(Material for this task):
[BEGIN]

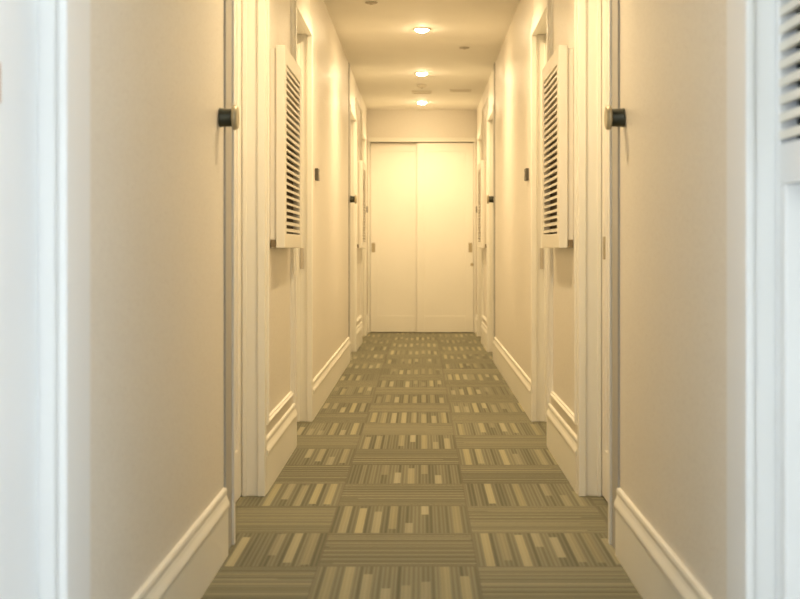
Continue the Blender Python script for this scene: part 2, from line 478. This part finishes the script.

[END]
[BEGIN]

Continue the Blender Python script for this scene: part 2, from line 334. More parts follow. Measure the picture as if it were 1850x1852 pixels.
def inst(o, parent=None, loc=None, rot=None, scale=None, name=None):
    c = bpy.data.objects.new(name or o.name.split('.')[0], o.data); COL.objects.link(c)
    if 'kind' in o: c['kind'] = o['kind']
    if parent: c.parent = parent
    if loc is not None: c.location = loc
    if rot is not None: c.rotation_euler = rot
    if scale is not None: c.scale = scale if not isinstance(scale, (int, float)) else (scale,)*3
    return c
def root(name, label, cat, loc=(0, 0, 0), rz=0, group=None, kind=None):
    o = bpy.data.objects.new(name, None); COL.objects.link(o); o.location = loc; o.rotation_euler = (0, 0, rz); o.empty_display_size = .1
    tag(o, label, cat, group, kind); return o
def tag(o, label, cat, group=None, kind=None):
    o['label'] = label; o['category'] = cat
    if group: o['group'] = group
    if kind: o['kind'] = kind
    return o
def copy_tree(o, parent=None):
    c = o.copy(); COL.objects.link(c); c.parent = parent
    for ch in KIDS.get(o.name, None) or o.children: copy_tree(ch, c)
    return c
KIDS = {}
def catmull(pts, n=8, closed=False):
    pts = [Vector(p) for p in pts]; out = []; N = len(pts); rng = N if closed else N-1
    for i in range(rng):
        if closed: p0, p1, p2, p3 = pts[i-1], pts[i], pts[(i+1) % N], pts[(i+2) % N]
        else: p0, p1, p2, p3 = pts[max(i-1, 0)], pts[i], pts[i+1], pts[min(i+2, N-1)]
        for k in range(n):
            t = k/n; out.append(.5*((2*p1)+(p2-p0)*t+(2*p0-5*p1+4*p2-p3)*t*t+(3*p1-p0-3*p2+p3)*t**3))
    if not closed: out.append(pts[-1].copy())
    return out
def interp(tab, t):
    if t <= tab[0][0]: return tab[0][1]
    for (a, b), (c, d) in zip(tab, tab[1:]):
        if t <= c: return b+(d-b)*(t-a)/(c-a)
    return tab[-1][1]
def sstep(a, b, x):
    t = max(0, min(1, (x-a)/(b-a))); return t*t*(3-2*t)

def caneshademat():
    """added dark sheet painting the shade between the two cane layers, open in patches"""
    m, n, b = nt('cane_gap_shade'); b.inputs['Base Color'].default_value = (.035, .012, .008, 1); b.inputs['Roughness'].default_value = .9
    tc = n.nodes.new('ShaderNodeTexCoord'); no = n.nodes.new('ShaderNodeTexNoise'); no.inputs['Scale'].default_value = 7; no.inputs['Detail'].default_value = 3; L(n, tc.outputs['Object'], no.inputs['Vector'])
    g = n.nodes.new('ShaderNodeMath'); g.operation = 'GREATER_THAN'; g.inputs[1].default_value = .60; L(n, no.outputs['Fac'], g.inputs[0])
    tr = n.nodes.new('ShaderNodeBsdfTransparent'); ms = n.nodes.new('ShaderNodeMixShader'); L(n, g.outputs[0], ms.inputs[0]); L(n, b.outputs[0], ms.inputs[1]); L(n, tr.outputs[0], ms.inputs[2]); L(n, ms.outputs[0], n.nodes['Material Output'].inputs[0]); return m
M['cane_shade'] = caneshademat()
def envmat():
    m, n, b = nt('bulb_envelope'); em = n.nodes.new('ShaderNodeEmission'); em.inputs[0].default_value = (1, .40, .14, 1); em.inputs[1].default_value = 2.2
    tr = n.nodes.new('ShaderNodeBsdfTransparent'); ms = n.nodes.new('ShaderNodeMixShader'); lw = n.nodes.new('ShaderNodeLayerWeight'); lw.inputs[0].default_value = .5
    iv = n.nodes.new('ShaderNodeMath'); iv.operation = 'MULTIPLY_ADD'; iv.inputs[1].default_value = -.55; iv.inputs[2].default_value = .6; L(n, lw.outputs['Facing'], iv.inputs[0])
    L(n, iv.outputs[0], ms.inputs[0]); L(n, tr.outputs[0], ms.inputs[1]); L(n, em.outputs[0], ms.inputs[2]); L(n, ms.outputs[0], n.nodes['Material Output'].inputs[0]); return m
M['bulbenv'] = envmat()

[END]

Take the listing above and repeat exactly the lines from the one containing "were 1850x1852 pixels." through the one containing "t = max(0, min(1, (x-a)/(b-a)));", both included.

(Reply):
Continue the Blender Python script for this scene: part 2, from line 334. More parts follow. Measure the picture as if it were 1850x1852 pixels.
def inst(o, parent=None, loc=None, rot=None, scale=None, name=None):
    c = bpy.data.objects.new(name or o.name.split('.')[0], o.data); COL.objects.link(c)
    if 'kind' in o: c['kind'] = o['kind']
    if parent: c.parent = parent
    if loc is not None: c.location = loc
    if rot is not None: c.rotation_euler = rot
    if scale is not None: c.scale = scale if not isinstance(scale, (int, float)) else (scale,)*3
    return c
def root(name, label, cat, loc=(0, 0, 0), rz=0, group=None, kind=None):
    o = bpy.data.objects.new(name, None); COL.objects.link(o); o.location = loc; o.rotation_euler = (0, 0, rz); o.empty_display_size = .1
    tag(o, label, cat, group, kind); return o
def tag(o, label, cat, group=None, kind=None):
    o['label'] = label; o['category'] = cat
    if group: o['group'] = group
    if kind: o['kind'] = kind
    return o
def copy_tree(o, parent=None):
    c = o.copy(); COL.objects.link(c); c.parent = parent
    for ch in KIDS.get(o.name, None) or o.children: copy_tree(ch, c)
    return c
KIDS = {}
def catmull(pts, n=8, closed=False):
    pts = [Vector(p) for p in pts]; out = []; N = len(pts); rng = N if closed else N-1
    for i in range(rng):
        if closed: p0, p1, p2, p3 = pts[i-1], pts[i], pts[(i+1) % N], pts[(i+2) % N]
        else: p0, p1, p2, p3 = pts[max(i-1, 0)], pts[i], pts[i+1], pts[min(i+2, N-1)]
        for k in range(n):
            t = k/n; out.append(.5*((2*p1)+(p2-p0)*t+(2*p0-5*p1+4*p2-p3)*t*t+(3*p1-p0-3*p2+p3)*t**3))
    if not closed: out.append(pts[-1].copy())
    return out
def interp(tab, t):
    if t <= tab[0][0]: return tab[0][1]
    for (a, b), (c, d) in zip(tab, tab[1:]):
        if t <= c: return b+(d-b)*(t-a)/(c-a)
    return tab[-1][1]
def sstep(a, b, x):
    t = max(0, min(1, (x-a)/(b-a))); return t*t*(3-2*t)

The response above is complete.